Material provided:
····················

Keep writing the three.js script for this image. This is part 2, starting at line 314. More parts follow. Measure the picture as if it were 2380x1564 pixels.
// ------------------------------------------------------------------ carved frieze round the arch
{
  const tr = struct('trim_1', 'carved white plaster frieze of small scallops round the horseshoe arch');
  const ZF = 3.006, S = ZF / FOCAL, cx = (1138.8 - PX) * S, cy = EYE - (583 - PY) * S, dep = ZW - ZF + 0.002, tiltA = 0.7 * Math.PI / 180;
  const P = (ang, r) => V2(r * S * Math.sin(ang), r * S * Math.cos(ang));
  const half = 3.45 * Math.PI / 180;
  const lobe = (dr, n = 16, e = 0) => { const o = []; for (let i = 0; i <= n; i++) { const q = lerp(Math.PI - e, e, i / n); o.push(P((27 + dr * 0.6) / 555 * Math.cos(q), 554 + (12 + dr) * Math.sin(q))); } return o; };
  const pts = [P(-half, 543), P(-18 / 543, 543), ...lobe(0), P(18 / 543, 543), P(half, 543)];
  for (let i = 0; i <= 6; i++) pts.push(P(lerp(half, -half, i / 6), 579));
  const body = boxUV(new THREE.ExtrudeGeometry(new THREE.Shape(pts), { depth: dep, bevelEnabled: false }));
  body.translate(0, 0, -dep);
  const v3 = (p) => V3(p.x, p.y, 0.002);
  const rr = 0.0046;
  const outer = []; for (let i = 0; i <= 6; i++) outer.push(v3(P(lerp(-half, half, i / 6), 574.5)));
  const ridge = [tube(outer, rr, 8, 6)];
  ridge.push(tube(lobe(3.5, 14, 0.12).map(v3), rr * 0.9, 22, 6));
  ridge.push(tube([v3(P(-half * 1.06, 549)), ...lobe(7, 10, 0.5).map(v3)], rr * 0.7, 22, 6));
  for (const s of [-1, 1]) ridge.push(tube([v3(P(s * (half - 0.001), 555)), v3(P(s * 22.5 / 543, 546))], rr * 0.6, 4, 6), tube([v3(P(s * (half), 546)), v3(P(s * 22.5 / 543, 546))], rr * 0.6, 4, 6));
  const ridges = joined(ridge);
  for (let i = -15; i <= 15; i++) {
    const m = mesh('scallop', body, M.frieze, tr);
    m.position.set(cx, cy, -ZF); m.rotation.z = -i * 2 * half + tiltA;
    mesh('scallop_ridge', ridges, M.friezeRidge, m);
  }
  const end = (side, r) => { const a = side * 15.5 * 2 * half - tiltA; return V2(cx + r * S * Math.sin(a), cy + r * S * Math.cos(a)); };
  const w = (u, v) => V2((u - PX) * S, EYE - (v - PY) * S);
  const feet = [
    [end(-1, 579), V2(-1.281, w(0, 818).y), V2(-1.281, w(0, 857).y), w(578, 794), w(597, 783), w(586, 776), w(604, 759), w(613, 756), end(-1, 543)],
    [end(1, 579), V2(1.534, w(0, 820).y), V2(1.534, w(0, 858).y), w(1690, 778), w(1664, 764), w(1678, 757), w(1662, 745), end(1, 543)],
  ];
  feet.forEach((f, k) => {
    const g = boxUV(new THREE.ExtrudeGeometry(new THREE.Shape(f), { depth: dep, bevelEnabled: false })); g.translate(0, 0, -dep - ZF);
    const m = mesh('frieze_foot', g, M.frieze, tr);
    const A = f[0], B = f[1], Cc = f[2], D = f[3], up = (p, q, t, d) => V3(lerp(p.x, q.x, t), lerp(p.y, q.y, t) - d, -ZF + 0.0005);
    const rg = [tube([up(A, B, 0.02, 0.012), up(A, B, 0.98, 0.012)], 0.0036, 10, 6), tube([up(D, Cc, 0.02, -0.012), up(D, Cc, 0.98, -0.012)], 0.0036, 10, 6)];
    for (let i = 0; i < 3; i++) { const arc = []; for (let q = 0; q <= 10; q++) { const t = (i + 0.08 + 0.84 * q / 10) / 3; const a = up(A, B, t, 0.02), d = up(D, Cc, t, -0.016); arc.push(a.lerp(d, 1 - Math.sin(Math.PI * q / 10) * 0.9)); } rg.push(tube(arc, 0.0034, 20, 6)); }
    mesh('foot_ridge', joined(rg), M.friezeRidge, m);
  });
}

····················

Direction: Extract all of the data above and output it character for character.

Response to the exercise:
Keep writing the three.js script for this image. This is part 2, starting at line 314. More parts follow. Measure the picture as if it were 2380x1564 pixels.
// ------------------------------------------------------------------ carved frieze round the arch
{
  const tr = struct('trim_1', 'carved white plaster frieze of small scallops round the horseshoe arch');
  const ZF = 3.006, S = ZF / FOCAL, cx = (1138.8 - PX) * S, cy = EYE - (583 - PY) * S, dep = ZW - ZF + 0.002, tiltA = 0.7 * Math.PI / 180;
  const P = (ang, r) => V2(r * S * Math.sin(ang), r * S * Math.cos(ang));
  const half = 3.45 * Math.PI / 180;
  const lobe = (dr, n = 16, e = 0) => { const o = []; for (let i = 0; i <= n; i++) { const q = lerp(Math.PI - e, e, i / n); o.push(P((27 + dr * 0.6) / 555 * Math.cos(q), 554 + (12 + dr) * Math.sin(q))); } return o; };
  const pts = [P(-half, 543), P(-18 / 543, 543), ...lobe(0), P(18 / 543, 543), P(half, 543)];
  for (let i = 0; i <= 6; i++) pts.push(P(lerp(half, -half, i / 6), 579));
  const body = boxUV(new THREE.ExtrudeGeometry(new THREE.Shape(pts), { depth: dep, bevelEnabled: false }));
  body.translate(0, 0, -dep);
  const v3 = (p) => V3(p.x, p.y, 0.002);
  const rr = 0.0046;
  const outer = []; for (let i = 0; i <= 6; i++) outer.push(v3(P(lerp(-half, half, i / 6), 574.5)));
  const ridge = [tube(outer, rr, 8, 6)];
  ridge.push(tube(lobe(3.5, 14, 0.12).map(v3), rr * 0.9, 22, 6));
  ridge.push(tube([v3(P(-half * 1.06, 549)), ...lobe(7, 10, 0.5).map(v3)], rr * 0.7, 22, 6));
  for (const s of [-1, 1]) ridge.push(tube([v3(P(s * (half - 0.001), 555)), v3(P(s * 22.5 / 543, 546))], rr * 0.6, 4, 6), tube([v3(P(s * (half), 546)), v3(P(s * 22.5 / 543, 546))], rr * 0.6, 4, 6));
  const ridges = joined(ridge);
  for (let i = -15; i <= 15; i++) {
    const m = mesh('scallop', body, M.frieze, tr);
    m.position.set(cx, cy, -ZF); m.rotation.z = -i * 2 * half + tiltA;
    mesh('scallop_ridge', ridges, M.friezeRidge, m);
  }
  const end = (side, r) => { const a = side * 15.5 * 2 * half - tiltA; return V2(cx + r * S * Math.sin(a), cy + r * S * Math.cos(a)); };
  const w = (u, v) => V2((u - PX) * S, EYE - (v - PY) * S);
  const feet = [
    [end(-1, 579), V2(-1.281, w(0, 818).y), V2(-1.281, w(0, 857).y), w(578, 794), w(597, 783), w(586, 776), w(604, 759), w(613, 756), end(-1, 543)],
    [end(1, 579), V2(1.534, w(0, 820).y), V2(1.534, w(0, 858).y), w(1690, 778), w(1664, 764), w(1678, 757), w(1662, 745), end(1, 543)],
  ];
  feet.forEach((f, k) => {
    const g = boxUV(new THREE.ExtrudeGeometry(new THREE.Shape(f), { depth: dep, bevelEnabled: false })); g.translate(0, 0, -dep - ZF);
    const m = mesh('frieze_foot', g, M.frieze, tr);
    const A = f[0], B = f[1], Cc = f[2], D = f[3], up = (p, q, t, d) => V3(lerp(p.x, q.x, t), lerp(p.y, q.y, t) - d, -ZF + 0.0005);
    const rg = [tube([up(A, B, 0.02, 0.012), up(A, B, 0.98, 0.012)], 0.0036, 10, 6), tube([up(D, Cc, 0.02, -0.012), up(D, Cc, 0.98, -0.012)], 0.0036, 10, 6)];
    for (let i = 0; i < 3; i++) { const arc = []; for (let q = 0; q <= 10; q++) { const t = (i + 0.08 + 0.84 * q / 10) / 3; const a = up(A, B, t, 0.02), d = up(D, Cc, t, -0.016); arc.push(a.lerp(d, 1 - Math.sin(Math.PI * q / 10) * 0.9)); } rg.push(tube(arc, 0.0034, 20, 6)); }
    mesh('foot_ridge', joined(rg), M.friezeRidge, m);
  });
}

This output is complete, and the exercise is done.